I’m just in love with all these three,
The Weald and the Marsh and the Down countree,
Nor I don’t know which I love the most,
The Weald or the Marsh or the white Chalk coast.
(A Three Part Song)
Earlier, while at Rottingdean, he suggested that the Downs surpassed all in beauty, but on moving into the Weald conflicting claims were pressed. His prescience foresaw that the beauty of the Downs would attract an ever more mobile population and might even sow the seeds of its own destruction in “Very Many People”.
On the Downs, in the Weald, on the Marshes,
I heard the Old Gods say:
`Here come Very Many People:
“We must go away.”
“They take our land to delight in,
“But their delight destroys.
“They flay the turf from the sheep-walk.
“They load the Denes with noise.”
Kipling brings into vivid focus a less frenetic way of life in Down, Weald, marsh and coast which has changed dramatically in the intervening century, and for this we owe him much. Through his meticulous eye we meet shepherds, hedgers and ditchers, craftsmen of a variety of trades and smugglers, as well as characters who moulded the history not only of the county but of England itself.
Philology
The term “the Downs”, normally associated with the strong, rounded, chalk uplands seems paradoxically “topsy-turvey” until one realizes that the it is derived from the Saxon word “dun” meaning a “hill”. The word “dene” is from the word for “valley”. The curved parentheses of North and South Downs enfold an area which is technically “The Weald”. The name is derived from the latter portion of the Saxon name Andredesweald – “the forest of Andred – a softening of the harsher Germanic “wald”.

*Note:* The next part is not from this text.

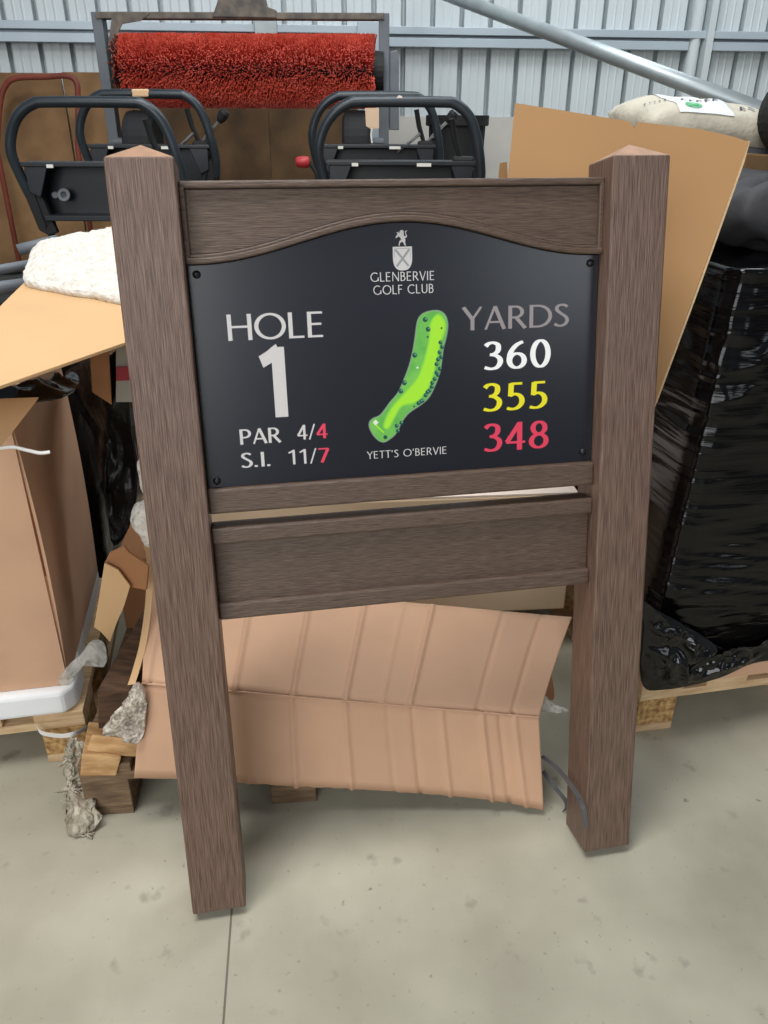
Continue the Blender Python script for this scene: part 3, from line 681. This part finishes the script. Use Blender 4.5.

Most Sussex place names are derived from the Saxon, and they can be interpreted to demonstrate the gradual advance of their settlement from the coastal fringes inland. A few, as for example the Ouse, (“Us” = water) come from before even the Roman occupation. Some relate to the changes which came about in Romano-British times and a few are of direct Norman descent. Sussex dialect words, which had developed over centuries, were of particular fascination to Kipling and he larded his texts with their resonances. A glossary of them will be published later on in the New Readers’ Guide.